Against Birmingham yesterday, again the game ended comfortably but for long stretches it was closer than it should have been. Two early goals seemed to herald a bit of a rout. First, a trademark Van Persie finish. I get annoyed when people compare him to Bergkamp, but one way in which he emulates his fellow Dutchman is in the high ratio of eye-catching goals he grabs. For both men, these are often the result of an accomplished first touch in tight areas. Alex Song's pass was well aimed but awkward for RVP to take in his stride. The way he manouevred it onto his left was fantastic, and the finish, when he's on this kind of form, a formality. He has the potential to be more prolific than his legendary countryman, and one feels we'll need him to be this season. When you think about it, how lucky have we been... Bergkamp, Henry, Van Persie. Not many scruffy goals in there, even for the Frenchman who scored more than two hundred.

Van Persie's strike was quickly followed by a second from Diaby, after great work down the right by Eboue and Rosicky. And how great it is to have the latter back. Because he's not a regular scorer it can be easy to ignore him but he really does oil the gears of the team very well and I think we've looked more fluid from the minute he returned. I believe he played twice for the czechs during the international break aswell, so that can only bode well for his contract prospects. Let's be cautious though, we all know his history...
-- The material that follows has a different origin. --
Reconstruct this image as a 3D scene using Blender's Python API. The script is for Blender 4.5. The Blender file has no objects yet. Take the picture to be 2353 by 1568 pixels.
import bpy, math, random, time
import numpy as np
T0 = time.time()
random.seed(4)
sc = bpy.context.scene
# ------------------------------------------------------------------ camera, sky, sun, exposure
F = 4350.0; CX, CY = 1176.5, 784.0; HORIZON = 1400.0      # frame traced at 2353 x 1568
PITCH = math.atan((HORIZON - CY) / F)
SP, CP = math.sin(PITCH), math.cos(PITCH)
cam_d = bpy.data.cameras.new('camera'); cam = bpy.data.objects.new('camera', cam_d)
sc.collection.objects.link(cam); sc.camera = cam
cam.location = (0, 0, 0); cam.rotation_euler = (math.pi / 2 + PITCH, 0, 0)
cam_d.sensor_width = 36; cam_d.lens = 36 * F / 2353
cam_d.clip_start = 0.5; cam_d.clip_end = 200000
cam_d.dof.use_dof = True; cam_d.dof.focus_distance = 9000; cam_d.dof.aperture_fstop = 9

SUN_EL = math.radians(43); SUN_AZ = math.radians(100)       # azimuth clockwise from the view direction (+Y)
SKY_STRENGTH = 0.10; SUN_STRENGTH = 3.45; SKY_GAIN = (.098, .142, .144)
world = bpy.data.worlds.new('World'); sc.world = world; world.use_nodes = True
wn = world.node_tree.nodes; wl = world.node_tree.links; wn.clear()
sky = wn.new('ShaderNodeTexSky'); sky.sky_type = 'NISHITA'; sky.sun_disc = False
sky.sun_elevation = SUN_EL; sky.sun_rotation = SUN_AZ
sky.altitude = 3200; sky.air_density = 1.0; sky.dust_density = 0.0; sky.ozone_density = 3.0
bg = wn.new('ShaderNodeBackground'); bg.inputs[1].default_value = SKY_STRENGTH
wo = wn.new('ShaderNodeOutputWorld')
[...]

In any case, after that it should have been plain sailing. But Arsenal wouldn't be Arsenal without a soft goal conceded. In one of the few instances he was called upon, Mannone dropped a cross under a slight bit of pressure and Bowyer smashed it in. This happened not long before half time, and it wasn't til the last few minutes that Arshavin put the game to bed with an Henryesque finish on the break. Admittedly, Bimingham didn't threaten to equalise too often, but it's worrying that we made such hard work of them. Then again, the first game after the international break doesn't often see a vintage attacking performance, so we can be pleased with the three points.
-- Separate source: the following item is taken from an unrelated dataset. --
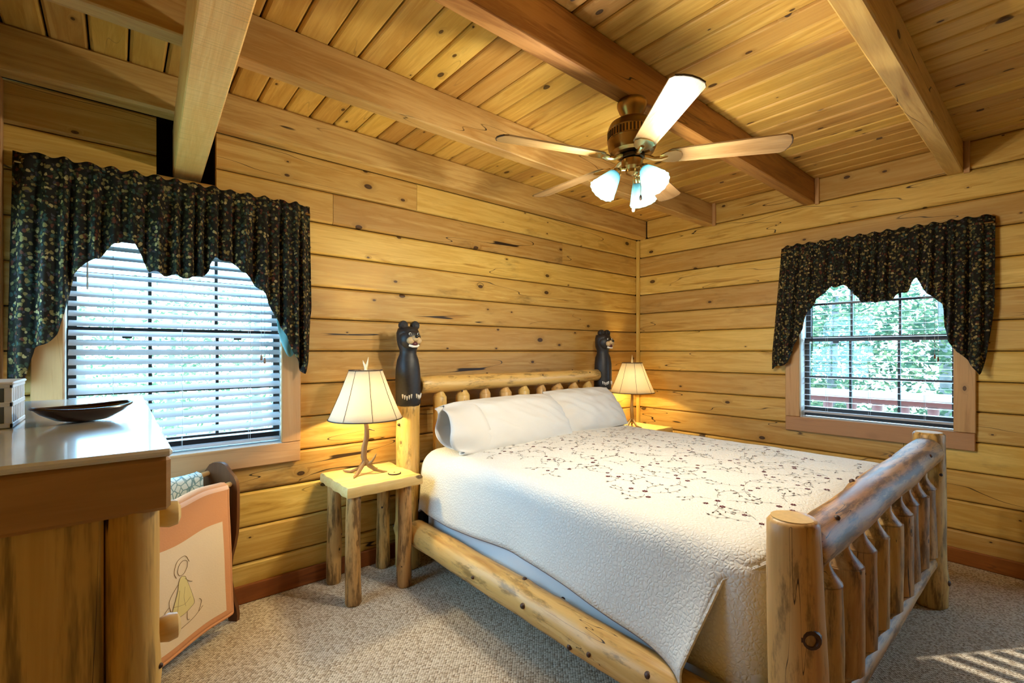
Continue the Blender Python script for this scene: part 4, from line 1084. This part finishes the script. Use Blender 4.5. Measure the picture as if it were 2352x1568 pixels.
# stitched outline of a small dressed figure
def smooth_line(pts, k=6):
    P_ = [pts[0]] + list(pts) + [pts[-1]]; out = []
    for i in range(1, len(P_) - 2):
        for j in range(k):
            t = j / k; out.append(tuple(.5 * (2 * P_[i][c] + (P_[i + 1][c] - P_[i - 1][c]) * t + (2 * P_[i - 1][c] - 5 * P_[i][c] + 4 * P_[i + 1][c] - P_[i + 2][c]) * t * t + (3 * P_[i][c] - P_[i - 1][c] - 3 * P_[i + 1][c] + P_[i + 2][c]) * t ** 3) for c in (0, 1)))
    return out + [pts[-1]]
fg = MB(); dressp = smooth_line([(.455, .50), (.43, .44), (.40, .36), (.375, .27), (.42, .25), (.48, .24), (.55, .255), (.585, .275), (.55, .37), (.525, .44), (.515, .50), (.49, .52), (.455, .50)], 4)
ob('stitched_dress', MB().add([on_front(a, b, .0105) for a, b in dressp[:-1]], [tuple(range(len(dressp) - 1))]), 'yellowthread', pq, smooth=False, mtx=RM)
def stroke(pts, r=.0011): fg.tube([on_front(a, b, .0105) for a, b in smooth_line(pts)], r, 5)
stroke(dressp[::3] + [dressp[0]])
stroke([(.44, .56), (.44, .60), (.475, .625), (.515, .61), (.53, .57), (.51, .535), (.47, .53), (.44, .56)]); stroke([(.42, .59), (.46, .65), (.53, .645), (.56, .58), (.54, .53)])
stroke([(.46, .49), (.42, .45), (.39, .43)]); stroke([(.52, .48), (.57, .44), (.60, .40), (.60, .36)]); stroke([(.60, .36), (.64, .33), (.63, .28), (.58, .29), (.60, .36)])
stroke([(.44, .245), (.44, .19), (.42, .175)]); stroke([(.51, .245), (.52, .19), (.505, .175)]); stroke([(.41, .33), (.46, .31), (.52, .325), (.56, .34)])
stroke([(.46, .43), (.47, .36), (.455, .29)]); stroke([(.51, .43), (.52, .36), (.53, .29)])
stroke([(.30, .20), (.38, .165), (.50, .155), (.62, .17), (.68, .20)]); stroke([(.65, .18), (.68, .24), (.66, .28)]); stroke([(.34, .18), (.31, .24), (.33, .27)])
ob('stitched_outline', fg, 'brownthread', pq, mtx=RM)
fn2, T2, L2 = drape(.085, .70, -.055, .790, .40, .35, .008, 9)
bq = thing('blue_quilt', 'pale blue and white print quilt hung over the rear rail', 'quilt', P0 + V((0, 0, .5)))
ob('fold', MB().grid(fn2, 36, 46), 'blue_quilt', bq, mtx=RM, ang=80, solid=.012)
ob('edging', MB().tube([fn2(0, i / 40) for i in range(41)], .008, 6), 'blue_quilt', bq, mtx=RM)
The main worries are the aforementioned goalkeeping dilemma, and the equally ever-running injury crisis. The brittle Walcott was predictably crocked after a (legitimate) clattering from Ridgewell, and replaced by Arshavin. From what Wenger said, he's out of the AZ game, and you get the feeling it could be a few more. Also with Eduardo and Bendtner out of the squad, Robin Van Persie was in the unfamiliar position of being the only FIT striker. I said at the start of the season that while our attacking options are plenty in the sense of having plenty of ATTAcKERS, we don't have enough FORWARDS. Two injury-prone strikers, and Bendtner who seems to be getting into the Arsenal spirit of being oft-crocked, is not enough. I've never seen Vela or Walcott play as the spearhead so Wenger naming them as options was disingenuous, a bit disrespectful towards supporters he's developed a bit of a habit of talking down to. So now we're in the position of praying that RVP's glass legs hold up.

Saturday, October 10, 2009

Short Digression

come on you boys in green

Monday, October 5, 2009

The King Stay The King: cesc masterclass

Arsenal 6-2 Blackburn

You come at the King, you best not miss, in the words of the great Omar Little. A few people, including myself, have had a pop at Fabregas lately, and his performance against Blackburn on Saturday was an imperious two-fingered salute to those unworthy plebs.
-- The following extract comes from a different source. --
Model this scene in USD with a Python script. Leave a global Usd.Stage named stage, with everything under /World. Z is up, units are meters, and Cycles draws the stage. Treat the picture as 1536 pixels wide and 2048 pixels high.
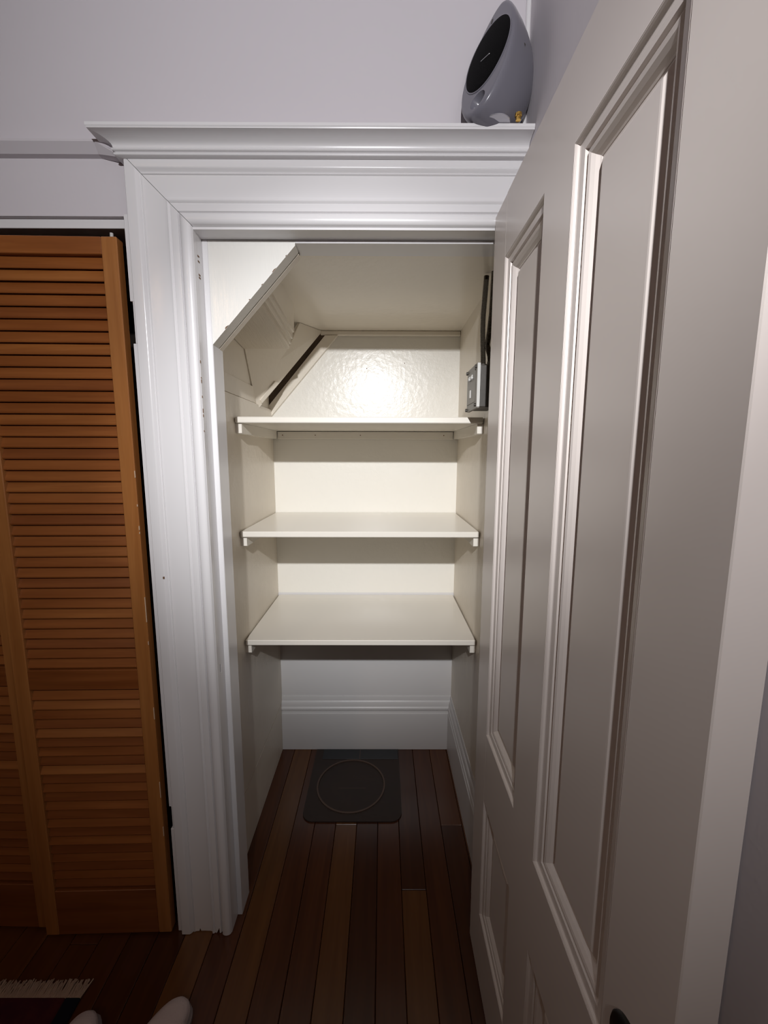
import math, random
import numpy as np, trimesh, manifold3d as m3
from shapely.geometry import Polygon, Point, box as sbox
from pxr import Usd, UsdGeom, UsdLux, UsdShade, Gf, Sdf
import usdkit, meshkit

random.seed(7); rng = np.random.default_rng(7)
stage = Usd.Stage.CreateInMemory()
UsdGeom.SetStageUpAxis(stage, UsdGeom.Tokens.z); UsdGeom.SetStageMetersPerUnit(stage, 1.0)
UsdGeom.Xform.Define(stage, '/World'); UsdGeom.Scope.Define(stage, '/World/Looks')

# ------------------------------------------------------------------ camera, lights, exposure
F_PX, PITCH, YAW, ROLL, CAM = 828.99, .1378, .0030, -.0024, (0.0, -1.0933, 1.4438)
EXPOSURE = 0.25
cam = UsdGeom.Camera.Define(stage, '/World/camera')
cy, sy, cp, sp, cr, sr = math.cos(YAW), math.sin(YAW), math.cos(PITCH), math.sin(PITCH), math.cos(ROLL), math.sin(ROLL)
_R0, _F0, _Z = np.array([cy, -sy, 0]), np.array([sy, cy, 0]), np.array([0, 0, 1.])
_F, _U0 = _F0 * cp - _Z * sp, _F0 * sp + _Z * cp
_R, _U = _R0 * cr - _U0 * sr, _R0 * sr + _U0 * cr
mm = np.eye(4); mm[0, :3], mm[1, :3], mm[2, :3], mm[3, :3] = _R, _U, -_F, CAM
cam.AddTransformOp().Set(Gf.Matrix4d(*mm.ravel().tolist()))
cam.CreateHorizontalApertureAttr(36.0); cam.CreateVerticalApertureAttr(48.0)
cam.CreateFocalLengthAttr(36.0 * F_PX / 1536); cam.CreateClippingRangeAttr(Gf.Vec2f(.02, 50))
cam.CreateExposureAttr(EXPOSURE)

def spot(name, pos, target, color, intensity, radius, angle, soft):
    l = UsdLux.SphereLight.Define(stage, '/World/' + name)
    l.CreateRadiusAttr(radius); l.CreateColorAttr(Gf.Vec3f(*color)); l.CreateIntensityAttr(intensity); l.CreateNormalizeAttr(True)
    d = np.array(target, float) - pos; d /= np.linalg.norm(d)
    zx = -d; x = np.cross([0, 0, 1], zx); x /= np.linalg.norm(x); y = np.cross(zx, x)
    t = np.eye(4); t[0, :3], t[1, :3], t[2, :3], t[3, :3] = x, y, zx, pos
    l.AddTransformOp().Set(Gf.Matrix4d(*t.ravel().tolist()))
    s = UsdLux.ShapingAPI.Apply(l.GetPrim()); s.CreateShapingConeAngleAttr(angle); s.CreateShapingConeSoftnessAttr(soft)
    return l
TORCH = np.array([-.08, -1.87, 2.16])           # a hand torch held up behind the camera
spot('torch_spill', TORCH, (-.03, .78, 1.88), (.975, .975, 1.0), 20.8, .02, 51.5, 1.0)
spot('torch_core', TORCH, (-.06, .78, 1.16), (.975, .985, 1.0), 44.0, .02, 20, 1.0)
warm_fill = UsdLux.DiskLight.Define(stage, '/World/room_lamp')  # added warm fill for ambient light, no known fixture
warm_fill.CreateRadiusAttr(.16); warm_fill.CreateColorAttr(Gf.Vec3f(1.0, .66, .42)); warm_fill.CreateIntensityAttr(1.7); warm_fill.CreateNormalizeAttr(True)
warm_fill.AddTranslateOp().Set(Gf.Vec3d(-1.5, -2.5, 2.66))

# ------------------------------------------------------------------ materials
L = '/World/Looks/'
def paint(name, color, rough=.35, bump=.15, scale=60, tint=None, tint_scale=3.0, spec=.5, dist=.002, stretch=None, detail=4):
    tint = tint or tuple(c * .93 for c in color)
    n = {'tc': ('texture_coordinate', {}), 'map': ('mapping', {'scale': stretch or (1, 1, 1)}),
         'n1': ('noise_texture', {'scale': scale, 'detail': detail, 'roughness': .55}),
         'n2': ('noise_texture', {'scale': tint_scale, 'detail': 3}),
         'mix': ('mix', {'color1': color, 'color2': tint}),
         'b': ('bump', {'strength': bump, 'distance': dist}),
         'p': ('principled_bsdf', {'roughness': rough, 'specular_ior_level': spec})}
    l = [('tc.object', 'map.vector'), ('map.vector', 'n1.vector'), ('map.vector', 'n2.vector'), ('n2.fac', 'mix.fac'), ('mix.color', 'p.base_color'),
         ('n1.fac', 'b.height'), ('b.normal', 'p.normal')]
    return usdkit.material(stage, L + name, n, l, surface='p.BSDF')
def wood(name, dark, light, axis, rough=.3, ring=38, bump=.12, spec=.5):
    s = {'x': (.06, 1, 1), 'y': (1, .06, 1), 'z': (1, 1, .06)}[axis]
    n = {'tc': ('texture_coordinate', {}), 'oi': ('object_info', {}), 'map': ('mapping', {'scale': s}),
         'off': ('vector_math', {'math_type': 'scale', 'vector1': (13.1, 7.7, 9.3)}), 'add': ('vector_math', {'math_type': 'add'}),
         'g': ('noise_texture', {'scale': ring, 'detail': 5, 'roughness': .6, 'distortion': .35}),
         'h': ('noise_texture', {'scale': ring * 6, 'detail': 3}),
         'r': ('rgb_ramp', {'ramp': [(.28, dark), (.52, tuple((a + b) / 2 for a, b in zip(dark, light))), (.72, light)]}),
         'b': ('bump', {'strength': bump, 'distance': .001}),
         'p': ('principled_bsdf', {'roughness': rough, 'specular_ior_level': spec})}
    l = [('tc.object', 'map.vector'), ('oi.random', 'off.scale'), ('map.vector', 'add.vector1'), ('off.vector', 'add.vector2'),
         ('add.vector', 'g.vector'), ('add.vector', 'h.vector'), ('g.fac', 'r.fac'), ('r.color', 'p.base_color'), ('h.fac', 'b.height'), ('b.normal', 'p.normal')]
    return usdkit.material(stage, L + name, n, l, surface='p.BSDF')
def plain(name, color, rough=.5, metal=0., spec=.5):
    return usdkit.material(stage, L + name, {'p': ('principled_bsdf', {'base_color': color, 'roughness': rough, 'metallic': metal, 'specular_ior_level': spec})}, [], surface='p.BSDF')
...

In attack, it was a wonderful team performance but Fabregas was at the heart of almost everything. He was directly involved in the first five goals, with four assists as well as a fine left-footed strike, and not on the pitch for Bendtner's sixth.

Arshavin is an exciting addition and could make a huge difference for us, but we should be in no doubt as to who is the pivotal figure in this Arsenal side. There was a show of apparent commitment after his goal, let's hope that bout of badge-kissing was genuine. It would be a real shame to lose this guy at only 22, having never really surrounded him with the team mates he deserves.

Yet again, notes of caution must be sounded. Two soft goals conceded first half. The first- Robinson kicks all the way to our penalty area, one header, loops over Mannone and in. Comical stuff. After Vermaelen, who'd been outjumped for that goal, hit back with another belter from the edge of the box, we were caught out by a simple counterattack, ending with Dunn somewhat luckily finding the net off Gallas. It was disturbing to see Blackburn break into our penalty area with such ease. Throughout the game, Song looked to miss the help that Denilson had provided in earlier games. This must be part of Diaby's remit but to be honest I'm close to giving up on this guy showing any professionalism.

Blacknurn were unlucky on a couple of occasions second half aswell- Dunn should have had a penalty at 3-2, and one of their subs had a shot deflected onto the post at 4-2. But let's focus a bit more on the positives.

After going 2-1 behind, the reaction was swift and decisive. Two vintage slide-rule passes by Fabregas set up first Van Persie and then Arshavin to put Arsenal ahead. Second half, two more goals at vital moments ensured that we wouldn't have a similar debacle to the Spurs game last season. Shortly after Dunn's penalty appeal came Fabregas's screamer. Then after a period of Blackburn pressure a swift break saw Arshavin tee up Fab, and again he picked the perfect pass, a subtle touch for the returning Walcott who slid the ball tidily into the far corner. Bendtner added the icing on the cake with a late strike, cutting in from the left to blast home via a post.

The substitutes were another bonus. When Theo came on he showed how he can offer something different, more direct, stretching the opposition defence. After his goal Arshavin and Fabregas were replaced by Ramsey, who showed a fine range of passing, and Bendtner who scored a great goal. I realise they were coming on with the job done and little pressure but hopefully it goes some way to dispelling the idea that we lack strength in reserve.

I just hope Nasri is back soon because Diaby is still unconvincing.